[3D scene scripts]
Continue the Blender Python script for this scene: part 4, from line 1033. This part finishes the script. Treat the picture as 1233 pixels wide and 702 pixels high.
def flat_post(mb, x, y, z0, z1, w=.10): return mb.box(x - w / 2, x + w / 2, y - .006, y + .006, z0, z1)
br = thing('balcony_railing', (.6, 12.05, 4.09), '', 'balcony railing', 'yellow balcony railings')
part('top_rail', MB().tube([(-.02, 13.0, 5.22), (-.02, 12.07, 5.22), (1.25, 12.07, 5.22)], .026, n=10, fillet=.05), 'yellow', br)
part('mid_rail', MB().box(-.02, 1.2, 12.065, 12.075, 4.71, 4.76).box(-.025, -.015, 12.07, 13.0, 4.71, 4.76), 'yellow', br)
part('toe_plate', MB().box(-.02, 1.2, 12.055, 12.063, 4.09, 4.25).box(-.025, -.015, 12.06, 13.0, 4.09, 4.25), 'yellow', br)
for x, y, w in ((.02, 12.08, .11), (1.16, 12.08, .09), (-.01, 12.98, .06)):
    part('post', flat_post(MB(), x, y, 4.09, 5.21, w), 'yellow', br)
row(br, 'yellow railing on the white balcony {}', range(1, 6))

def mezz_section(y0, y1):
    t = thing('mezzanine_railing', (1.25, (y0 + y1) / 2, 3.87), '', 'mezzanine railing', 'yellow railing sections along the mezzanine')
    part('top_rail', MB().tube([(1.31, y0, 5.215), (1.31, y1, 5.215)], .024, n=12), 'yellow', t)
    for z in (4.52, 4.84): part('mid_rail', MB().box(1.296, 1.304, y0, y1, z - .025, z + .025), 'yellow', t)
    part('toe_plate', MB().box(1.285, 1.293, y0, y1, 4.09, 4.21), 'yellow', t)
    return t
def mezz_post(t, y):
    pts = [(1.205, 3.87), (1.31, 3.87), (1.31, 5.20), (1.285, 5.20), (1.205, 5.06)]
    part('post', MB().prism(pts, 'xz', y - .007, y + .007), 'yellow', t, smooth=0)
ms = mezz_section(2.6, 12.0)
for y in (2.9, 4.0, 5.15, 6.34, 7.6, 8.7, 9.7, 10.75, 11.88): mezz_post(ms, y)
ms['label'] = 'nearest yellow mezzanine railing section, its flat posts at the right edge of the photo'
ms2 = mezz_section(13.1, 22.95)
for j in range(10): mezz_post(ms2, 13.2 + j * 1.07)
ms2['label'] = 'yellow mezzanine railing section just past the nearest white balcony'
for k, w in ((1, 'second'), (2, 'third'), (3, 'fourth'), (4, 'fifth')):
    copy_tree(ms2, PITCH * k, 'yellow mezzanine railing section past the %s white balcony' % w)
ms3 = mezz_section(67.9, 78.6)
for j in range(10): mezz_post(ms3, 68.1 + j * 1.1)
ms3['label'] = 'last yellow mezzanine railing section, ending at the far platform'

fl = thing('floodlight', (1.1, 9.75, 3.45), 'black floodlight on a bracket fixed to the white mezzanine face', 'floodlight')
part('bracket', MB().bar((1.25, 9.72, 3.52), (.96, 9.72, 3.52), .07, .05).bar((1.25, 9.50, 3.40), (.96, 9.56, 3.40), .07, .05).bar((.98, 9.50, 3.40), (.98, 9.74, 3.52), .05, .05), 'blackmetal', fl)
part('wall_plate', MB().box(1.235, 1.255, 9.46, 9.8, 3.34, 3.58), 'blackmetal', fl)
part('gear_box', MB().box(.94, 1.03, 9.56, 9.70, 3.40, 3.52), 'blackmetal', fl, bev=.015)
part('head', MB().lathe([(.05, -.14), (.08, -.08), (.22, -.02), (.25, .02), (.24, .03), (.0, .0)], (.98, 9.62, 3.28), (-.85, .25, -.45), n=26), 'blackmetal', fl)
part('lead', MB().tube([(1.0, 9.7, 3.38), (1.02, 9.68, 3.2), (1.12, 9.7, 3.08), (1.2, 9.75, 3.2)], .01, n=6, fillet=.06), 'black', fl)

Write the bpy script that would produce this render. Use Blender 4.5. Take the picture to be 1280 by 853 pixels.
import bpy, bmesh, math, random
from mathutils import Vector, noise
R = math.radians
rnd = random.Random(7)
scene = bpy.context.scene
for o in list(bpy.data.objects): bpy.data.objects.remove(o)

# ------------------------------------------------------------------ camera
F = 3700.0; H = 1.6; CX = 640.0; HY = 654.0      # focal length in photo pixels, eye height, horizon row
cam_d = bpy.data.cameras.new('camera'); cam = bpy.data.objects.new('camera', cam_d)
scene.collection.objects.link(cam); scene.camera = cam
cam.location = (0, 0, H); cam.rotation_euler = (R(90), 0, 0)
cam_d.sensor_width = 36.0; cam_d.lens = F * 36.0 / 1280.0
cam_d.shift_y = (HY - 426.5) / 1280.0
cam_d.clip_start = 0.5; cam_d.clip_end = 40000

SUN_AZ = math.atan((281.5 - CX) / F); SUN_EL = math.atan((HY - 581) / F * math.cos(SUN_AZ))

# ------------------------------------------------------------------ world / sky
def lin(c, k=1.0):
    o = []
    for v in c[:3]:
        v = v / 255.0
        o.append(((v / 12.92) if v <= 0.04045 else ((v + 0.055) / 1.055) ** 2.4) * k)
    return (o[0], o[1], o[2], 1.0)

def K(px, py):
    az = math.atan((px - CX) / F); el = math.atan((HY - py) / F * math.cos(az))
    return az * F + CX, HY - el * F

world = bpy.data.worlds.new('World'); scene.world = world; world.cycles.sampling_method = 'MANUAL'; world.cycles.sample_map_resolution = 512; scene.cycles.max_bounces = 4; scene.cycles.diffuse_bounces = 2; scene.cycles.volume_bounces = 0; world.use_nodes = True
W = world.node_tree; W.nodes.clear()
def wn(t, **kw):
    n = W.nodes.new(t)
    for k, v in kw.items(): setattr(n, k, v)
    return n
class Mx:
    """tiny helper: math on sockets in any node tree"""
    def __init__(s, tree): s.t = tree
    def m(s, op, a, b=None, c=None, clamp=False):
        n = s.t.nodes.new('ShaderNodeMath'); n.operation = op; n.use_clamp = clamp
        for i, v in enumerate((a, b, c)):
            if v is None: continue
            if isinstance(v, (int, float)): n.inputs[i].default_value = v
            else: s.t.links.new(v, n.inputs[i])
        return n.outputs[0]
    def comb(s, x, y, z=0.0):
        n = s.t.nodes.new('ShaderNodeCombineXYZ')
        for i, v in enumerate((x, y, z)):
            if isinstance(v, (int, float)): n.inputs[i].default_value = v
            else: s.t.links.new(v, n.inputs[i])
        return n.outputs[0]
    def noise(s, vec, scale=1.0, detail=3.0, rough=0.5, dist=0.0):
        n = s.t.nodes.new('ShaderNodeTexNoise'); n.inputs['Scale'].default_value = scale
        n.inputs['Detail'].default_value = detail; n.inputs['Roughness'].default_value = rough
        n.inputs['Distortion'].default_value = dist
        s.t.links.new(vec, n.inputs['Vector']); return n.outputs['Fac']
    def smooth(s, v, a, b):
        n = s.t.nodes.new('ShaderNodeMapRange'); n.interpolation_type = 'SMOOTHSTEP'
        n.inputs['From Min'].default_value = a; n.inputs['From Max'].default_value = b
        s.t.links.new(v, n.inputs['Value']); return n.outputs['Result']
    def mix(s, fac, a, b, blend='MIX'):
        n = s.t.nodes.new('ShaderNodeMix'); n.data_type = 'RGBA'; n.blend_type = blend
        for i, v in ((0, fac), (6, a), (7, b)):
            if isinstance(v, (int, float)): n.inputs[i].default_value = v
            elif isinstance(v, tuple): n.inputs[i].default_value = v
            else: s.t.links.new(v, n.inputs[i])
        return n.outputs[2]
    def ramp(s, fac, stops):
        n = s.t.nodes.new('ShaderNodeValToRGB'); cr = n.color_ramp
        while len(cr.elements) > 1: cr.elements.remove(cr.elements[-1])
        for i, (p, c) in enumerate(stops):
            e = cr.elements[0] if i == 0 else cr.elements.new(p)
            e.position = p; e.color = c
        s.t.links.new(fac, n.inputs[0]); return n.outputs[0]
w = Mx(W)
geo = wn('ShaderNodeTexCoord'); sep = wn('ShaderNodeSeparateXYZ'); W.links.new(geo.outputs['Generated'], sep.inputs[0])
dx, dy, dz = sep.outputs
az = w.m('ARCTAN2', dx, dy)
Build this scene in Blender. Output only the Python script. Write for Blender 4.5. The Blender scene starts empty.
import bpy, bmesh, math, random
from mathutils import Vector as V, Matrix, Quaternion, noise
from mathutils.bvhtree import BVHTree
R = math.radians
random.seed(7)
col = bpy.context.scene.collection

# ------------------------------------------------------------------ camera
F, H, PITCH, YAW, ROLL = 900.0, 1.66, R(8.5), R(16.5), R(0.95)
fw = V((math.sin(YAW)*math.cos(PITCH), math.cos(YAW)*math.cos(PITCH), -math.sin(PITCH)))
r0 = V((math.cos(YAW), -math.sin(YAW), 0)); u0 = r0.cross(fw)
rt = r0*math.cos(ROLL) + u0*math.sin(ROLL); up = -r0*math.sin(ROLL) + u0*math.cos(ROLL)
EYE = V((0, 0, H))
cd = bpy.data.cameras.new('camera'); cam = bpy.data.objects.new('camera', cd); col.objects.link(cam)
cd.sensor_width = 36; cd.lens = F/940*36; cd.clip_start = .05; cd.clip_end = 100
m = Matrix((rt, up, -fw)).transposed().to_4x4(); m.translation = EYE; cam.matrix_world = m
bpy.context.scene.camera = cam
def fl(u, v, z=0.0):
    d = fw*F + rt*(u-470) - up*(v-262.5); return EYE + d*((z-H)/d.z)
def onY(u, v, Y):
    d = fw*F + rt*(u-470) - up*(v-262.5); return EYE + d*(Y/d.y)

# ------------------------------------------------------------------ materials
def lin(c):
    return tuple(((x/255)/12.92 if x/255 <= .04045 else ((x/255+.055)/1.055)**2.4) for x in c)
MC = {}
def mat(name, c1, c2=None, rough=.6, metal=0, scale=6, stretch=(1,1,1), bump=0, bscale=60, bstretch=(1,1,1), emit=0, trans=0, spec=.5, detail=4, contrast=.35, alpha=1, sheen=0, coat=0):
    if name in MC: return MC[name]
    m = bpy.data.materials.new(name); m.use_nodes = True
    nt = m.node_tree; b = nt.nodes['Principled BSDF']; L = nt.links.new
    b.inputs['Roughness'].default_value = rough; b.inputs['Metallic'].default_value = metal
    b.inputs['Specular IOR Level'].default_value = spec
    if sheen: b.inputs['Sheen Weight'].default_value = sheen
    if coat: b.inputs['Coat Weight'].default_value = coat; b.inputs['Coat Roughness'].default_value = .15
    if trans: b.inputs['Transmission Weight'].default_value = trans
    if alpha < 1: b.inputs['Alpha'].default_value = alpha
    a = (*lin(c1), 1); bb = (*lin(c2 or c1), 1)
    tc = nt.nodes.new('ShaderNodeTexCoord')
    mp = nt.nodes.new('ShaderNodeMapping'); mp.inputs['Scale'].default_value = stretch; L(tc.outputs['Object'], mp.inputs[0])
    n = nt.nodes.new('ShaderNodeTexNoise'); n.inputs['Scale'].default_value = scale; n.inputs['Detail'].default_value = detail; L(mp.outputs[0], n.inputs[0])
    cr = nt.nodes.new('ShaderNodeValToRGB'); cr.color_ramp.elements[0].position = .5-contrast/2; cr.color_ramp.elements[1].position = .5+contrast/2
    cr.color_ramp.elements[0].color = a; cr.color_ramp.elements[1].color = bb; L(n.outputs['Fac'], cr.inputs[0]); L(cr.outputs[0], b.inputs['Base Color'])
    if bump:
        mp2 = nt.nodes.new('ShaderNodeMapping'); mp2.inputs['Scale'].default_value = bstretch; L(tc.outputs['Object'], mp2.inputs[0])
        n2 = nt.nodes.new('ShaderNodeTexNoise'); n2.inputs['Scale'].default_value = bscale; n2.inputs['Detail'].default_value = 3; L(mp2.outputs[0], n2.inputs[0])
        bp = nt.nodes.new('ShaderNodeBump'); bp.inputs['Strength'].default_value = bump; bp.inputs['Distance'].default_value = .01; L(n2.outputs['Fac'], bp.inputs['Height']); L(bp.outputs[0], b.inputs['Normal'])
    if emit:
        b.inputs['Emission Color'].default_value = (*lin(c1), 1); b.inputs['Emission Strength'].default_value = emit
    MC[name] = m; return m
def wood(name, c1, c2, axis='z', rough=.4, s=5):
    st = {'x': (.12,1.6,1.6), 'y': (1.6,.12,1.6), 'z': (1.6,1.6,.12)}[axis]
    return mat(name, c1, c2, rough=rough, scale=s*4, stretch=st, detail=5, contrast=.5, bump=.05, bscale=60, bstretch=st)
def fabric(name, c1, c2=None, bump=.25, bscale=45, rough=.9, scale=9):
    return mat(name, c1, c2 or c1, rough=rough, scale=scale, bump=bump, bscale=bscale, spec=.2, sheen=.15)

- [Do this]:
Give back the opening line of the records above and every line after it, up to and including the one with "row(br, 'yellow railing", unchanged.

- [Result]:
Continue the Blender Python script for this scene: part 4, from line 1033. This part finishes the script. Treat the picture as 1233 pixels wide and 702 pixels high.
def flat_post(mb, x, y, z0, z1, w=.10): return mb.box(x - w / 2, x + w / 2, y - .006, y + .006, z0, z1)
br = thing('balcony_railing', (.6, 12.05, 4.09), '', 'balcony railing', 'yellow balcony railings')
part('top_rail', MB().tube([(-.02, 13.0, 5.22), (-.02, 12.07, 5.22), (1.25, 12.07, 5.22)], .026, n=10, fillet=.05), 'yellow', br)
part('mid_rail', MB().box(-.02, 1.2, 12.065, 12.075, 4.71, 4.76).box(-.025, -.015, 12.07, 13.0, 4.71, 4.76), 'yellow', br)
part('toe_plate', MB().box(-.02, 1.2, 12.055, 12.063, 4.09, 4.25).box(-.025, -.015, 12.06, 13.0, 4.09, 4.25), 'yellow', br)
for x, y, w in ((.02, 12.08, .11), (1.16, 12.08, .09), (-.01, 12.98, .06)):
    part('post', flat_post(MB(), x, y, 4.09, 5.21, w), 'yellow', br)
row(br, 'yellow railing on the white balcony {}', range(1, 6))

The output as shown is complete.